Step 4: Define Measurable Outcomes For Your Virtual Assistant

Traditional job descriptions have their place, but they can be a bit dangerous too. When you invest in a virtual assistant, you want to feel the impact of their work, and you should let them know exactly what you want that to look like.

For example, it’s much more powerful to give an assistant the goal of “increase our company’s referrals by 10%” than to tell them, “Call all our clients and ask for referrals.” The first is a measurable outcome, while the second is merely an assigned task. Outcomes are much more empowering and productive for everyone involved.

Your outcomes for your virtual assistants should aim to achieve one of two things: save you time or generate more revenue. For example, it may be that you need more people on the phones, which will grow revenue. Or, you may need someone to save you time, so you can step into a CEO role while others take on more of the minutiae of day-to-day operations.
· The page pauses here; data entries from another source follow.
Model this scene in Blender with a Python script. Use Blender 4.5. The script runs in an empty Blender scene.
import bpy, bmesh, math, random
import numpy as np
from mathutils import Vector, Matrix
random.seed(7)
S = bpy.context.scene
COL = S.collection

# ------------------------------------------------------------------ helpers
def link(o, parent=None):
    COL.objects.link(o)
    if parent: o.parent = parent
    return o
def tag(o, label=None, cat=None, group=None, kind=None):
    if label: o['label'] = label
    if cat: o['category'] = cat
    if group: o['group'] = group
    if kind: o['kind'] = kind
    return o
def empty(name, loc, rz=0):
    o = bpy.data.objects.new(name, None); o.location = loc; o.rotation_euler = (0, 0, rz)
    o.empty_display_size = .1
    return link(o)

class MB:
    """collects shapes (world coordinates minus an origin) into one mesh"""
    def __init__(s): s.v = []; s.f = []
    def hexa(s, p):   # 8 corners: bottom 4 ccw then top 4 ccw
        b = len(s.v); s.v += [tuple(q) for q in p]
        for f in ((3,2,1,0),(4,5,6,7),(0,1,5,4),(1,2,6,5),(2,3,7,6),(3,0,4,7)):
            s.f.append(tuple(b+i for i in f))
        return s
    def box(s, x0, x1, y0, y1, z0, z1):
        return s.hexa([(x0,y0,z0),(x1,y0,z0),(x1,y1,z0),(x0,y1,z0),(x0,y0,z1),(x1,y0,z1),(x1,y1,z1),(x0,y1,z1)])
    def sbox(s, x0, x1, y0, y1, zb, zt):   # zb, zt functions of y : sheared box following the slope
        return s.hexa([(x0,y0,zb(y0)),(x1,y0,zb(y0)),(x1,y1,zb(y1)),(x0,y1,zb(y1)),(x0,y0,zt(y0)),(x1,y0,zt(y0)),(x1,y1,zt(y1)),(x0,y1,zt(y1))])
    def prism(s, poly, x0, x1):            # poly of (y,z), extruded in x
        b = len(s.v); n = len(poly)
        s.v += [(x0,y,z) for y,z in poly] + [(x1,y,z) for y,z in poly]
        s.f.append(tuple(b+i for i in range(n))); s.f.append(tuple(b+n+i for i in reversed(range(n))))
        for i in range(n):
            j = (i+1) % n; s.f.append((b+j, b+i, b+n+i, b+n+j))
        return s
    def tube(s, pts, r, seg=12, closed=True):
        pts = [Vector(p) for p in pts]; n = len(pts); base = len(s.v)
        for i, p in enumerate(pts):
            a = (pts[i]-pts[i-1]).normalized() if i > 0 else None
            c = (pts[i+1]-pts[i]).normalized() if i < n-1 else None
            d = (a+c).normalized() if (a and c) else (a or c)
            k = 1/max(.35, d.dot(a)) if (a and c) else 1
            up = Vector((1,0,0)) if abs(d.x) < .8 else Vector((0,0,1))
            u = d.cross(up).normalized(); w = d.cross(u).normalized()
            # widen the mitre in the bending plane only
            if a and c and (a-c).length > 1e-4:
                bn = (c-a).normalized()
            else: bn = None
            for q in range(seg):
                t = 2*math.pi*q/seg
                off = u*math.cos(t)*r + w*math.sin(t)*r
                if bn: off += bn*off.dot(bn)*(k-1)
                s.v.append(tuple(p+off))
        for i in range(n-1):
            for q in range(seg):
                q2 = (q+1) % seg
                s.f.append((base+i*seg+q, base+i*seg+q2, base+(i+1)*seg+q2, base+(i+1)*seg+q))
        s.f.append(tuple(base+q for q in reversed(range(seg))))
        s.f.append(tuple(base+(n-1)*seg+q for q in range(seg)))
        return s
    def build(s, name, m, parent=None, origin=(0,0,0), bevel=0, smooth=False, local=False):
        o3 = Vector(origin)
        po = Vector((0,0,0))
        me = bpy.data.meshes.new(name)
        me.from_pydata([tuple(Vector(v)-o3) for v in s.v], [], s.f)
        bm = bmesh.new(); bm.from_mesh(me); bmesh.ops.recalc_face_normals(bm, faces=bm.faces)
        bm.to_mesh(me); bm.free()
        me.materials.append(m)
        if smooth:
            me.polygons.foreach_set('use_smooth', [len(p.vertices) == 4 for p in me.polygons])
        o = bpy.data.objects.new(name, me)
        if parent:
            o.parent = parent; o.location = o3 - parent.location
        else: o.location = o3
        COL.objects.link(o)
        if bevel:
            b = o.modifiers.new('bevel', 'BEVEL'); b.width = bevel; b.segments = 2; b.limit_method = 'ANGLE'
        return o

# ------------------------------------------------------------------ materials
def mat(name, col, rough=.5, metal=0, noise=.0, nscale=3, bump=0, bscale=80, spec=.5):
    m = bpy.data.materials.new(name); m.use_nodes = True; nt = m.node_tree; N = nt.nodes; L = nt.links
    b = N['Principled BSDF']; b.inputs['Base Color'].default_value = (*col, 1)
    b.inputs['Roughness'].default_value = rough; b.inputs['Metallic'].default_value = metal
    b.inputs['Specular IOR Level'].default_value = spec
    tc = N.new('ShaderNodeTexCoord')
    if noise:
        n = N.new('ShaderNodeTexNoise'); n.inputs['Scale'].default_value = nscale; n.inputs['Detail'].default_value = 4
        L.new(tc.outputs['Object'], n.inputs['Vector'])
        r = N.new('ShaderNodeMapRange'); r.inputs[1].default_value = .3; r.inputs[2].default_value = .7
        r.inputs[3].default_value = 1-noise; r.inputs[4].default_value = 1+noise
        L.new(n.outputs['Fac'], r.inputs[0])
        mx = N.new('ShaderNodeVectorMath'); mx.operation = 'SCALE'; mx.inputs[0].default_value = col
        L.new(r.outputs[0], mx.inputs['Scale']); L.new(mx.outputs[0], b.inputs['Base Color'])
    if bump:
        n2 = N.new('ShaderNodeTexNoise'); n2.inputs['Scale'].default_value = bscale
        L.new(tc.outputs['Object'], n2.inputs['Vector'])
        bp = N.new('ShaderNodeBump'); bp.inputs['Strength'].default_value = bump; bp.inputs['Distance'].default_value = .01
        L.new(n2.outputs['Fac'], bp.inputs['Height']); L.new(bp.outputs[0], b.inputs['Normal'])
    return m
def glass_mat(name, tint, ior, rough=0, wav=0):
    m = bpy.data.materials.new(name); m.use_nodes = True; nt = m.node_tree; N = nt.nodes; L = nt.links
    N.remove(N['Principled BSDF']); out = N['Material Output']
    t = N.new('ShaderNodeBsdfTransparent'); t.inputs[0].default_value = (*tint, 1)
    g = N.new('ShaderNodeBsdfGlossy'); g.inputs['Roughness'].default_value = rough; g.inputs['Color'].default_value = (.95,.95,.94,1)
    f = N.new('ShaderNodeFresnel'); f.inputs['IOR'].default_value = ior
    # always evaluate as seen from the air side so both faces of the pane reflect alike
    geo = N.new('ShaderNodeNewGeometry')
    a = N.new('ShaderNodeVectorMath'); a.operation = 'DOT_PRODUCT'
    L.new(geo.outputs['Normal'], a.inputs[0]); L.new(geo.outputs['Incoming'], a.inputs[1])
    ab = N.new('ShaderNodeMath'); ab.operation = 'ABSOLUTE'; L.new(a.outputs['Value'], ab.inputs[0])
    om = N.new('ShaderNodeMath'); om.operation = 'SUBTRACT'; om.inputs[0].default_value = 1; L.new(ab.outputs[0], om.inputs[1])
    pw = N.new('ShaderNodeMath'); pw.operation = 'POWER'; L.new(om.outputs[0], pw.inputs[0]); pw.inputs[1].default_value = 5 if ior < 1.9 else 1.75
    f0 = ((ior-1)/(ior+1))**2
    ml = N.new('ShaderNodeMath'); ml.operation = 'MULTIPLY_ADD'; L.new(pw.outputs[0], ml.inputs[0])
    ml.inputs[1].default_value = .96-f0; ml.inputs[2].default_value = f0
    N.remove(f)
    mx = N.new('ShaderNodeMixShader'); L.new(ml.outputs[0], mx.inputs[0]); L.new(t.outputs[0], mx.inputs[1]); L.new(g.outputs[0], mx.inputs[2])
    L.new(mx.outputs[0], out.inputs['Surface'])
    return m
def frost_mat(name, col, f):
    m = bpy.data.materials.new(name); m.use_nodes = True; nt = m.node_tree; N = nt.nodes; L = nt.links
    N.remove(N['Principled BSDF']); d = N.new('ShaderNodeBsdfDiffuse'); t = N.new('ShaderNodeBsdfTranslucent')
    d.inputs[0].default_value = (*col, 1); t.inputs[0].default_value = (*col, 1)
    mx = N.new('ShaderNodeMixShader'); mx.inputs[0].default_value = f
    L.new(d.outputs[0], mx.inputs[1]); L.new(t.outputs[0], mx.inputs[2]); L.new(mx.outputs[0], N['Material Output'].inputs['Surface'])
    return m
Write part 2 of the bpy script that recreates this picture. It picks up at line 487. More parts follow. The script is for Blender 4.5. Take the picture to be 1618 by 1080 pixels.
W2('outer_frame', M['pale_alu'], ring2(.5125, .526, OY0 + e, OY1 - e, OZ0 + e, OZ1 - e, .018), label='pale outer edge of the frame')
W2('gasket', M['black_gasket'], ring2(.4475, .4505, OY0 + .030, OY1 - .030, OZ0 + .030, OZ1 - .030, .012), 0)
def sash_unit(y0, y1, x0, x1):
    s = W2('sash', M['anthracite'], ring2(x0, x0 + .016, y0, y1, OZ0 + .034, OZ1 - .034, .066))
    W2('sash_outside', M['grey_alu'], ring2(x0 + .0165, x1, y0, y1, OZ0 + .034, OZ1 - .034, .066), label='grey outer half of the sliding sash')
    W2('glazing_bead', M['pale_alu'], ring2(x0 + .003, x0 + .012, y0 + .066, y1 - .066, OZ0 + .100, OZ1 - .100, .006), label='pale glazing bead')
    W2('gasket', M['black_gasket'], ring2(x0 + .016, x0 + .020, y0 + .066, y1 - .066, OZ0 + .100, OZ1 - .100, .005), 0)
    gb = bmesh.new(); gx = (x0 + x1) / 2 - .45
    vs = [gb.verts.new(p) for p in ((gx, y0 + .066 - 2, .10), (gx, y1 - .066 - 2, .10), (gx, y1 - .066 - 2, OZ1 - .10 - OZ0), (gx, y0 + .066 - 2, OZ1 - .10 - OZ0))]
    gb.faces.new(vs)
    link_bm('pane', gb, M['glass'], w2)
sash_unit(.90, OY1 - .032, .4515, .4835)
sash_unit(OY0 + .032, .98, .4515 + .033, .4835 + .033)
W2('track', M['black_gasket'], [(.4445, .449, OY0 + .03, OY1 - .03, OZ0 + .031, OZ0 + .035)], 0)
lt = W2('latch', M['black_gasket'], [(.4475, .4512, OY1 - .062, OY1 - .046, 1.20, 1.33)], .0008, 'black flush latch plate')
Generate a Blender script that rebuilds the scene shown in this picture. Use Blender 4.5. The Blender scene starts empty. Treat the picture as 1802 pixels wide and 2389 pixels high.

Whether time or revenue is the outcome you are looking for, remember that what you do not measure, you do not improve. For example, one of our clients in the Northwest, John, has a two-million-dollar real-estate business. Yet, when we consulted with him about becoming more productive, we learned that none of his employees were on a centralized phone system. Some used landlines, some cell phones, and some used services like Mojo Dialer. As such, he had no way to measure the time his employees spent on the phone. Once we put a centralized system in place for him that emphasized time accountability, he was amazed at the growth and efficiency his team achieved.

Step 5: Remember That Your Money Is Well Invested

One of the biggest mistakes an entrepreneur can make is fretting about the cost of hiring a virtual employee. If you think of hiring someone as an expense rather than an investment, it might be tempting to put it off and continue doing all the work yourself.

As any top-performing business owner can tell you, however, having an assistant provides a return on investment of at least three to one.

In our globally connected age, we have the additional benefit of leveraging the principle of currency arbitrage to reduce the cost of hiring an assistant. The difference in our currency compared to a country like the Philippines means that it is possible to hire someone in another country to increase your productivity at a reasonable cost and still know that you are paying that person handsomely.

At our company, MyOutDesk, the average cost of a virtual assistant to businesses is $21,000 per year. The cost of the average traditional employee in the United States is $76,000. That’s a savings of more than $50,000 per employee! In 2018 alone, we saved businesses $55 million this way.

Although we would love to say we’ve cracked a big secret about the global talent market, this is something all large, successful companies are in on. As you can see from the chart below, America’s biggest companies employ more global talent than you might think.

Step 6: Remember That Your Time Is Well Invested Too

Another worry that you might have as an entrepreneur might is that training a virtual assistant in their business will be so laborious and time-consuming that it won’t be worth the trouble. You might think it would be faster and easier to do the work yourself.

That couldn’t be further from the truth. So take a look at the long game.

We frequently see what we call the 30X rule come into play. For example, it may take you 30 hours to administer the right training before your virtual assistant can do their first independent hour of work for you. But once you do, you will see a 733% return on that time investment.

Albert Einstein is said to have referred to compound interest as the eighth wonder of the world, saying, “He who understands it, earns it. He who doesn’t… pays it.” We use that concept to describe what we think of as “compound leverage.” Once you have given a task away to a virtual professional and properly trained them, you are going to get that time back forever.